A Sn doped, strained CuAg film for electrochemical CO2 reduction

The electrochemical CO2 reduction reaction (CO2RR) using renewably generated electricity under mild conditions is a promising and sustainable approach to convert CO2 to value-added chemicals. Cu and Cu alloys are considered to be potential catalysts for CO2 reduction among numerous catalysts. Unfortunately, the product selectivity and conversion efficiency during the CO2RR are severely limited by the unavoidable competitive hydrogen evolution reaction (HER). Here, we developed a facile deposition method based on magnetron co-sputtering to optimize the alloy composition of Cu.
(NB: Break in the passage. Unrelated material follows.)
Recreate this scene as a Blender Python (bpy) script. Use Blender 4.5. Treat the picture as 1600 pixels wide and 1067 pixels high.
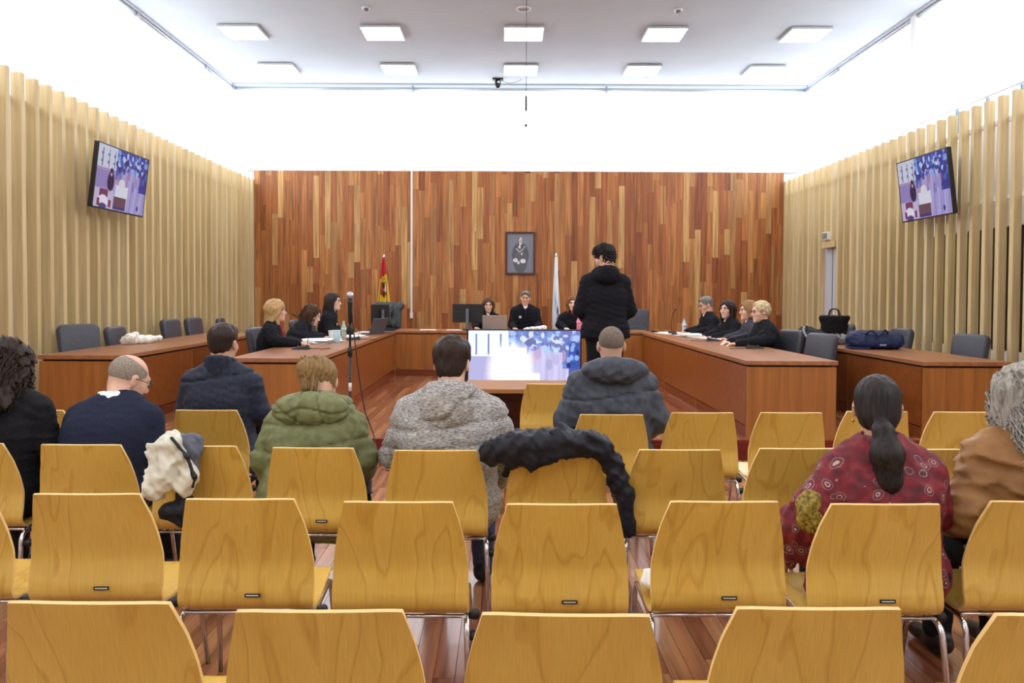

As a result, we found that CuAg electrode of Sn addition can effectively inhibit the HER during the CO2RR and improve the selectivity of CO, and the FE of CO can reach 93% at -0.85 V. The large lattice distortions and strain effect after Sn addition affect the electronic structure and further result in the downshift of the d-band center, which causes the Gibbs free energy of the formation of *H on the CuAgSn surface to increase dramatically. Although the formation energy barrier of *COOH doesn't decrease after Sn addition, the selectivity of CO is enhanced, owing to the selective suppression of the HER. This work provides an effective way to improve the CO2 reduction performance of binary alloys by adding a small amount of a third metallic element.